Convergence of $(\sin x)^x$
My answer: It does not converge to anything! It must be clear that this does not converge to any non-zero $L$. So the question is: "Does it converge to zero." Let the proposition $P$, be the "converges to zero!" statement.

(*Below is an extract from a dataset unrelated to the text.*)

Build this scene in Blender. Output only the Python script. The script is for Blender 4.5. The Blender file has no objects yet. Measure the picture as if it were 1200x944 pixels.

Then $$P^c="\exists\varepsilon>0 \textrm{ s.t. } \#\{n\in\mathbb{N}\Big||\sin n|>\varepsilon^\frac{1}{n}\}=\infty"$$ But using the approximation $\varepsilon^\frac{1}{n}\approx\frac{-\log\varepsilon}{n}$ This becomes $$P^c="\exists a<\infty \textrm{ s.t. } \#\{n\in\mathbb{N}\Big||\sin n|>1-\frac{a}{n}\}=\infty"$$ Then it is easy to use the properties of the sine function to see that $$P^c=Q_-\cup Q_+$$ With $$Q_\pm="\#\Big\{n\in\mathbb{N}\Big||\{\frac{n}{2\pi}\mp\frac{1}{4}\}|<\frac{a}{\sqrt n}\Big\}=\infty"$$ From now on we focus only on the proposition $Q_+$ and try to prove it. Let $A$ be the conjecture
$A$: For any sequence $0\leq e_n\leq 1$ with infinite sum $\sum_0^\infty e_n$, any irrational number $\alpha\in(0,1)$ and any sequence $t_n\in[0, 1]$ for which the limit $\lim_{n\rightarrow\infty}t_n$ exists, the following holds
$$\#\Big\{(n, \{n\alpha\})\Big|n\in\mathbb{N}, |\{n\alpha\}-t_n|\leq e_n\Big\}=\infty$$
Then with $e_n=\min(1, \frac{a}{\sqrt n})$, $\alpha=\frac{1}{2\pi}$, $t_n=.25$ we get $$A\Rightarrow Q_+\Rightarrow P^c$$ And
I believe $A$ holds. But to solve the recent problem it is easier to use Dirichlet's Approximation Theorem. It states that that for every irrational $\alpha\in(0,1)$ there is an infinite sequence $n_k$ for which $\{n_k\alpha\}\leq\frac{1}{n_k}$. Now consider the infinite sequence $$m_k:=n_k\Big\lfloor\frac{1}{4\{n_k\alpha\}}\Big\rfloor$$ For this we have $$m_k\{n_k\alpha\}^2=n_k\{n_k\alpha\}^2\Big\lfloor\frac{1}{4\{n_k\alpha\}}\Big\rfloor\leq.25n_k\{n_k\alpha\}\leq.25$$ Or equivalently $$\{n_k\alpha\}\leq\frac{.5}{\sqrt{m_k}}$$ This guarantees $$|\{m_k\alpha\}-.25|\leq\{n_k\alpha\}\leq\frac{.5}{\sqrt{m_k}}$$ Which proves $Q_+$.